Celebrating the Winter Solstice

Liam was checking out the makings of the Bon Fire, while Fate safely challenged Kim and Suzy, from behind the fence.

I sat in front of the Bon Fire, it was still early, only six o’clock or so, but the night was already too dark to see even what was right in front of me. For a while the fire was the only light.  Then I began to see the thin stretch of clouds start to glow above the tree line.

I watched as the moon, still low in the woods and obscured by the clouds, lit up the horizon.   It didn’t take long for her to show her face.  She was full on the Solstice, taking over where the sun left off, so early, on the shortest day of the year.  Now two nights later, already waining, she still lit up barnyard and pastures.

Jon, Fate and the Bon Fire

I opened the gate for Jon, who carried out a tray with our dinner.  Hamburgers, sweet potatoes, lentil chips and grapes.  “Look who came to keep me company while you were gone”, I said to him.  He looked around, expecting the donkeys or sheep.

It took him a moment to realize I was talking about the moon.
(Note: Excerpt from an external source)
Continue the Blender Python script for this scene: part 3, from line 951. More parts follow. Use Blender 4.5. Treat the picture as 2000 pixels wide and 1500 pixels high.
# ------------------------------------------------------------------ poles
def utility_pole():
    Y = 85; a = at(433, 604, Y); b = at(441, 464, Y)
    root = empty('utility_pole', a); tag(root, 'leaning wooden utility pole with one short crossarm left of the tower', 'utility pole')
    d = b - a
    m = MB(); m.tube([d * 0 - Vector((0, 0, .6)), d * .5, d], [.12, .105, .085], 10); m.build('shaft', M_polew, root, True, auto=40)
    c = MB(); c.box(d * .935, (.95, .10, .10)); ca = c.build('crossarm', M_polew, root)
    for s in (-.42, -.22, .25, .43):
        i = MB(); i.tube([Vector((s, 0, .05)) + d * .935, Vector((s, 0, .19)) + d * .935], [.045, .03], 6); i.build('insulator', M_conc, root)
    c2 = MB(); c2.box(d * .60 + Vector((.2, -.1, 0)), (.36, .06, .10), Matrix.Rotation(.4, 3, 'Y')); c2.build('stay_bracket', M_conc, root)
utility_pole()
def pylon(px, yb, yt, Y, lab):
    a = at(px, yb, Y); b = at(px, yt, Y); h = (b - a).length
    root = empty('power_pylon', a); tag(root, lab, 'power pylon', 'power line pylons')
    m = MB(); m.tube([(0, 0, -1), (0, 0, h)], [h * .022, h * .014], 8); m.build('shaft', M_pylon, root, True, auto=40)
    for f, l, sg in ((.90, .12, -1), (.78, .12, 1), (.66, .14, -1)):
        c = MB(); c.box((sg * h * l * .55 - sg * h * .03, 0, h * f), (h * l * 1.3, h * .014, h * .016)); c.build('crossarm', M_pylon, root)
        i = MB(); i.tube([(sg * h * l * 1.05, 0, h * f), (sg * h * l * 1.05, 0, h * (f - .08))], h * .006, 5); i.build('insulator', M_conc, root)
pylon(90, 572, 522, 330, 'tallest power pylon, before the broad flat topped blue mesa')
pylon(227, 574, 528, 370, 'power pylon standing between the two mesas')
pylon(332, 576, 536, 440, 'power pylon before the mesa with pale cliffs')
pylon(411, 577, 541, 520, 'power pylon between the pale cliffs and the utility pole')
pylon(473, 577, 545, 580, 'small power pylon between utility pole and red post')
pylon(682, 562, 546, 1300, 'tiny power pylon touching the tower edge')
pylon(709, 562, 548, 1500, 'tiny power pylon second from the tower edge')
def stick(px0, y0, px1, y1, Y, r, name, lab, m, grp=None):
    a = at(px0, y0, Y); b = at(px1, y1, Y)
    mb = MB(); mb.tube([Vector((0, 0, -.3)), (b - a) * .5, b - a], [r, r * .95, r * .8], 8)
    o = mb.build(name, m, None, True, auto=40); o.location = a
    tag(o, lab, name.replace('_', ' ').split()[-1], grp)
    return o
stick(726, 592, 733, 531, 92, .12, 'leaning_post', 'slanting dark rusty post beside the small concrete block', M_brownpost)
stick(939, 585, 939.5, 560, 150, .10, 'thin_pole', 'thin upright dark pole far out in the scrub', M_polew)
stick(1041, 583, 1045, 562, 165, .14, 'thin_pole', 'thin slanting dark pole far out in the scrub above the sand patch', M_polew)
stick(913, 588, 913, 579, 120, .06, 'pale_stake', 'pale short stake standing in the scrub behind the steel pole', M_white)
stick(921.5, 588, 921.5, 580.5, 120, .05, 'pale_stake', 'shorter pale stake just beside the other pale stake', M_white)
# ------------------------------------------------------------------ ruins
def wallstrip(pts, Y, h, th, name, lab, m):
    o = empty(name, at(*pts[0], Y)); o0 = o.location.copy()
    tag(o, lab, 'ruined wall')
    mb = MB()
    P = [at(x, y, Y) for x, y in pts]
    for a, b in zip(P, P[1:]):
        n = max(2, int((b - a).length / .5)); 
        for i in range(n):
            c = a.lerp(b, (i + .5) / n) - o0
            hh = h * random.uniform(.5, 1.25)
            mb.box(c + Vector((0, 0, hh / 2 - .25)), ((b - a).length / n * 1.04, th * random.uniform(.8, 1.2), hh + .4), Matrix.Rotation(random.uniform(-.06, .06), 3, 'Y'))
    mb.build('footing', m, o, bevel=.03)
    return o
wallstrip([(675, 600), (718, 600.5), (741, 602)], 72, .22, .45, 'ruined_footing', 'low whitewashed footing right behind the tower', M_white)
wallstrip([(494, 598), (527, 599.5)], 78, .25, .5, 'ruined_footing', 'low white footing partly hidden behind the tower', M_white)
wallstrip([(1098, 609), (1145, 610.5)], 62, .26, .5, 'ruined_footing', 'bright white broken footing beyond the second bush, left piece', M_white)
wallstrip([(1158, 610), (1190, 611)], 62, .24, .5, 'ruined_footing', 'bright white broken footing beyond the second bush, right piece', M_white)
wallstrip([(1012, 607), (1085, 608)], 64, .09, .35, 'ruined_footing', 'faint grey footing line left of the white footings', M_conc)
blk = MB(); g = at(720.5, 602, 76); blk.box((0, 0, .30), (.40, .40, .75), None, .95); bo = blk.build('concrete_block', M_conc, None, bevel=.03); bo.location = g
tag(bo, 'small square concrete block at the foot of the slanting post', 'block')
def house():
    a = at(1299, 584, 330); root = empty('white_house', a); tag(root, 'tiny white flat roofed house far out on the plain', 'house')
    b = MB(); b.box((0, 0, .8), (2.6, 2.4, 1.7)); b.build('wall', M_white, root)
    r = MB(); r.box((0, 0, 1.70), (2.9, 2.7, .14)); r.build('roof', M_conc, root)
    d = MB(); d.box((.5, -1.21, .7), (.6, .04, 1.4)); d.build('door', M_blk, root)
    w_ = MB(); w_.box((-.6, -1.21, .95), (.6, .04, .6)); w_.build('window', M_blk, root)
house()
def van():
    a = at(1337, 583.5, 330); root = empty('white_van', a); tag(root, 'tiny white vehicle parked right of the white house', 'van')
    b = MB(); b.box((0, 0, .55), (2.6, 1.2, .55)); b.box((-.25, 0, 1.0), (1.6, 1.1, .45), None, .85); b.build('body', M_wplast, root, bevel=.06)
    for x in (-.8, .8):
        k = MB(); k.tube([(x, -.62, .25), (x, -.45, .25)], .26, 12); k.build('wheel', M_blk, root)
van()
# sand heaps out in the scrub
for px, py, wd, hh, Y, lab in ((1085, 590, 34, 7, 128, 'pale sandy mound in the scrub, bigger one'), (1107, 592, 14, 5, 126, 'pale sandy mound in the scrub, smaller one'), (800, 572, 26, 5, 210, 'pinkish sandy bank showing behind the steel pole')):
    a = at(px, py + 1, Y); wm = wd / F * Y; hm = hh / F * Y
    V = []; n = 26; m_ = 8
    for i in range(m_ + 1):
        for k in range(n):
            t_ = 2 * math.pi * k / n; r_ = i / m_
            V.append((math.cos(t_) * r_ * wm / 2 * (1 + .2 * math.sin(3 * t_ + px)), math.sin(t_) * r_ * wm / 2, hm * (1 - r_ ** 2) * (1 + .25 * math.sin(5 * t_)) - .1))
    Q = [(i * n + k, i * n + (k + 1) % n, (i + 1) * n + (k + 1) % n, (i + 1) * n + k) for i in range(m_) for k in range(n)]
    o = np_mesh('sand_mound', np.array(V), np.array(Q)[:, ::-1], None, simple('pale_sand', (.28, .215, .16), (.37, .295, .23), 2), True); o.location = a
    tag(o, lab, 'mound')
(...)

We didn’t get to celebrate the Solstice on the night it occurred because it rained.  But, I feel  the exact day isn’t as important as the meaning.

To me, the holidays are about the dark and cold that comes this time of year.  About bringing light and finding hope in the darkness.  The Solstice may be the longest night of the year, but the hope comes in knowing the next day it will start getting lighter longer, once again.

It’s the natural world demonstrating how in the natural cycles of the earth and for those of us who inhabit it, light and darkness are a continuous cycle.   So in my own despair, I can find hope through natures example.

For me, celebrating the Solstice is an acceptance of that natural cycle.  A reminder of the understanding of the cycles of life, death, life, literally and metaphorically in my everyday life.

 

The smoldering Bon Fire this morning.